I've argued before that there are many different mechanisms that people use to search for the truth: courts of law, mathematics, philosophy, prayer, arts. Scientific skepticism is just one. But I think exegesis is a different one.
Asking a question that needs exegesis here means you won't get experts in hermeneutics answering and voting on it; you will get scientists. I don't think anyone wins in such a scenario.
We could ask here: Who performed a better gymnastics routine in the finals of the last Olympics, and demand people provide references to support their claims, but it wouldn't be a good use of our time. We can point to gymnastics judges instead, and say even if they don't use references the way we do, they do have careful rules and mechanisms to determine the winner.
15:49
@Oddthinking Well, you're right here. There's a large swath of Biblical hermeneutics experts that are superbly biased.

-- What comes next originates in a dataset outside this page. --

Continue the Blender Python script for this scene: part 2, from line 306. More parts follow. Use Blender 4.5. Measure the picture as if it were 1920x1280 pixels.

But as for making drastically different conclusions, that doesn't occur as often as you'd think.
It's like any science topic we cover a lot. There's consensus on much of it. Then there's minority opinions. Then there's dissenters (read "obscure" or even "crackpot" opinion).
Where interpretations differ more frequently is the pews. Even from the pulpit, priests and pastors simply don't talk about the verses that make their peculiar beliefs difficult to justify.
@Oddthinking But then there's this, and you're right. Damn my pragmatism! Always does it beat my optimism.